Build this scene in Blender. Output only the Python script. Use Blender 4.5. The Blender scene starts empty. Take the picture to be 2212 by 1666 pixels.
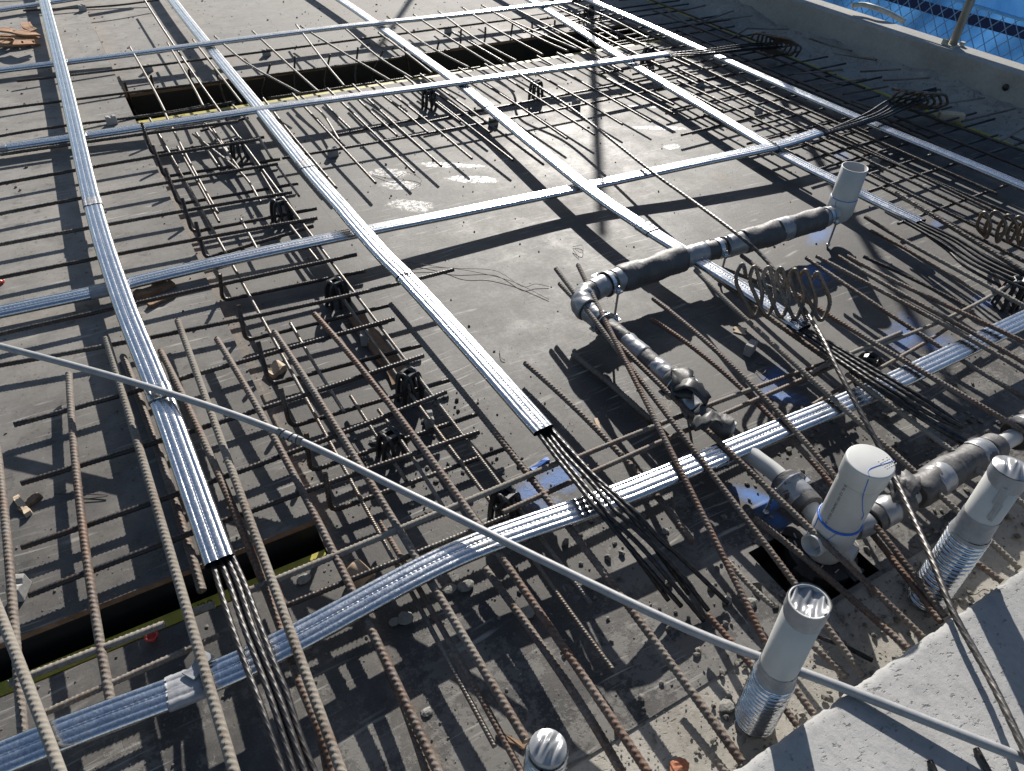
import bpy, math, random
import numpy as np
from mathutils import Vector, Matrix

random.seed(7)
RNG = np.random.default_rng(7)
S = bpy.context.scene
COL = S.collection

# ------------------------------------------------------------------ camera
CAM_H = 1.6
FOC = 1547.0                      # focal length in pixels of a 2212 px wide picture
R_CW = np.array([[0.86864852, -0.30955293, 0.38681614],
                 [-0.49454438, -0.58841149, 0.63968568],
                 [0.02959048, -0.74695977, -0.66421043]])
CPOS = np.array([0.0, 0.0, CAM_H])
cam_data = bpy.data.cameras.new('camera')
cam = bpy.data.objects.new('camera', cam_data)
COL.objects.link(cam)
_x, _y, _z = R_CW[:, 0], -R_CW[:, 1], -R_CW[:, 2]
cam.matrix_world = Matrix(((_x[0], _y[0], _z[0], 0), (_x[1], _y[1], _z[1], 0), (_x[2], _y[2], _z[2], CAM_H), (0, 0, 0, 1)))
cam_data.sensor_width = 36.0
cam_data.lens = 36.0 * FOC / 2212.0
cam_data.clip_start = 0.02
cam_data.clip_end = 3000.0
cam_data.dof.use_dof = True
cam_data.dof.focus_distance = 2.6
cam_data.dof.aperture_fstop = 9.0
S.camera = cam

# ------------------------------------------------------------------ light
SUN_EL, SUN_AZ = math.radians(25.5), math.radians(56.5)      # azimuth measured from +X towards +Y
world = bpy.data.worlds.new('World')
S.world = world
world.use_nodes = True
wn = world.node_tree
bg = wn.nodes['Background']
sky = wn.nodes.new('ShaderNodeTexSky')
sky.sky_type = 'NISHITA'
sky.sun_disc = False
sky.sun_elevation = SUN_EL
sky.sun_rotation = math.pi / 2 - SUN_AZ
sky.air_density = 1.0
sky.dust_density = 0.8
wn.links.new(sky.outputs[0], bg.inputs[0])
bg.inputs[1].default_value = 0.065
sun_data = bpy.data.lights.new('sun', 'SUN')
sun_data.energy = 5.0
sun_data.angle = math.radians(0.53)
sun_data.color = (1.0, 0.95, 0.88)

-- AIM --
From the first line above through the line containing "S.camera = cam", copy everything exactly, without the pictures.

-- TASK RESPONSE --
Build this scene in Blender. Output only the Python script. Use Blender 4.5. The Blender scene starts empty. Take the picture to be 2212 by 1666 pixels.
import bpy, math, random
import numpy as np
from mathutils import Vector, Matrix

random.seed(7)
RNG = np.random.default_rng(7)
S = bpy.context.scene
COL = S.collection

# ------------------------------------------------------------------ camera
CAM_H = 1.6
FOC = 1547.0                      # focal length in pixels of a 2212 px wide picture
R_CW = np.array([[0.86864852, -0.30955293, 0.38681614],
                 [-0.49454438, -0.58841149, 0.63968568],
                 [0.02959048, -0.74695977, -0.66421043]])
CPOS = np.array([0.0, 0.0, CAM_H])
cam_data = bpy.data.cameras.new('camera')
cam = bpy.data.objects.new('camera', cam_data)
COL.objects.link(cam)
_x, _y, _z = R_CW[:, 0], -R_CW[:, 1], -R_CW[:, 2]
cam.matrix_world = Matrix(((_x[0], _y[0], _z[0], 0), (_x[1], _y[1], _z[1], 0), (_x[2], _y[2], _z[2], CAM_H), (0, 0, 0, 1)))
cam_data.sensor_width = 36.0
cam_data.lens = 36.0 * FOC / 2212.0
cam_data.clip_start = 0.02
cam_data.clip_end = 3000.0
cam_data.dof.use_dof = True
cam_data.dof.focus_distance = 2.6
cam_data.dof.aperture_fstop = 9.0
S.camera = cam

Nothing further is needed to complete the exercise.